To avoid this problem, use protocols that don't let snoopers see your
password: HTTPS, FTPS and FTP-kerberos are a few examples. HTTP Digest
authentication allows this too, but isn't supported by libcurl as of this
Showing What You Do
On a related issue, be aware that even in situations like when you have
problems with libcurl and ask somone for help, everything you reveal in
order to get best possible help might also impose certain security related
risks. Host names, user names, paths, operating system specifics etc (not
to mention passwords of course) may in fact be used by intruders to gain
additional information of a potential target.
To avoid this problem, you must of course use your common sense.

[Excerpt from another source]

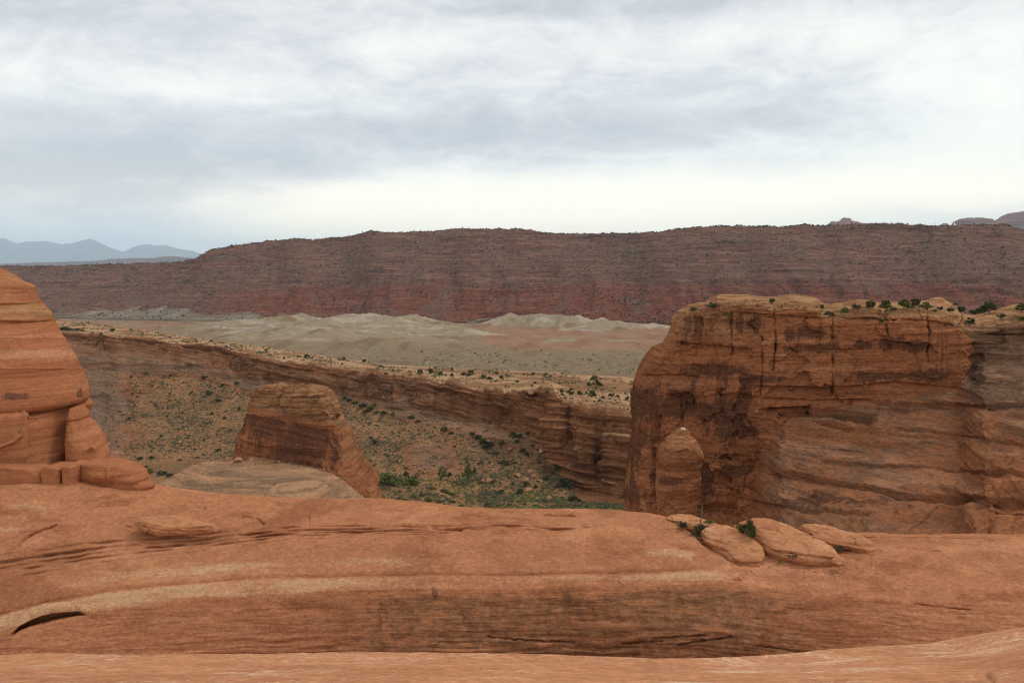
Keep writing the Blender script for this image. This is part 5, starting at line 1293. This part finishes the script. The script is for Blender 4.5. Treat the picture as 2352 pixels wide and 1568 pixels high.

Often,
you can just edit out the senstive data or just rearch/replace your true
information with faked data.
SSL, Certificates and Other Tricks
[ seeding, passwords, keys, certificates, ENGINE, ca certs ]
Multiple Transfers Using the multi Interface
The easy interface as described in detail in this document is a synchronous
interface that transfers one file at a time and doesn't return until its
The multi interface on the other hand, allows your program to transfer
multiple files in both directions at the same time, without forcing you to
use multiple threads.
[fill in lots of more multi stuff here]
[ sharing between handles, mutexes, pipelining ]
[1] = libcurl 7.10.3 and later have the ability to switch over to chunked
Tranfer-Encoding in cases were HTTP uploads are done with data of an
unknown size.
[2] = This happens on Windows machines when libcurl is built and used as a
DLL. However, you can still do this on Windows if you link with a static
[3] = The curl-config tool is generated at build-time (on unix-like systems)
and should be installed with the 'make install' or similar instruction
that installs the library, header files, man pages etc.